A volunteer performer, who has chosen to remain anonymous but whose testimony has been circulated with Rainer’s letter, reports that “diners may try to feed us, give us drinks, fondle us under the table, etc but … whatever happens, we are to remain in performance mode and unaffected.”  All this, over a fifteen-hour contract, for $150 “(plus a MOCA one year membership!!!)”

What Rainer does not spell out explicitly, but must nonetheless occur to many readers, is the extraordinary poignancy of making use of young performers in this way against the backdrop of protests by the “99%”.  The Los Angeles art/philanthropy circuit upon which LA MOCA draws its support represents in extremis the kind of concentration of personal wealth resented by the excluded and marginalized in the current economy.   Jeffrey Deitch has already proven himself seriously accident prone in gauging the mood of his adoptive city since assuming MOCA’s directorship, as the case of his ordered destruction of Blu’s anti-war mural illustrated.  This might be an instance of similar tone deafness to the changing social climate.

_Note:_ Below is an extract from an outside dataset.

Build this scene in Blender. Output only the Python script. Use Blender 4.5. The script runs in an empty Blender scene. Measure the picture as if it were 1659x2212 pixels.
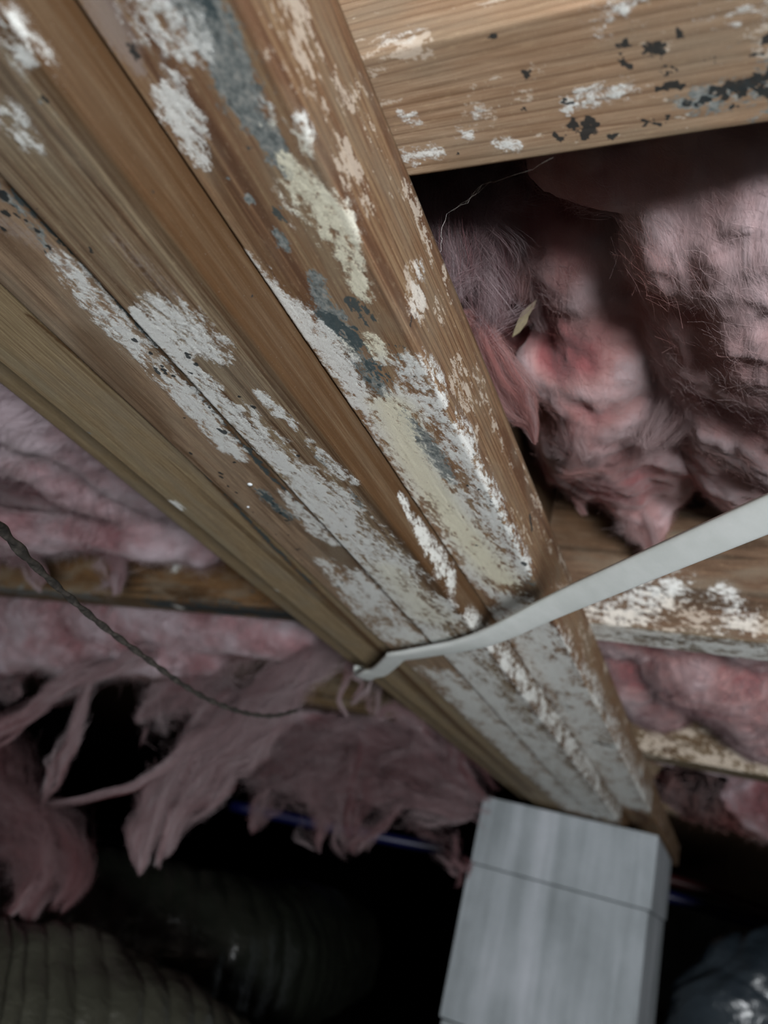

If, meanwhile, Abramovic’s aim is to represent the divide between haves and have nots in a pointed theater of the absurd, the likes of Eli Broad and David Geffen and other well-heeled diners might not appreciate being cast as the very caricature of the 1%.  The loss of donors would prove more catastrophic to Jeffrey Deitch than that of mere street artists or doyennes of avant garde dance.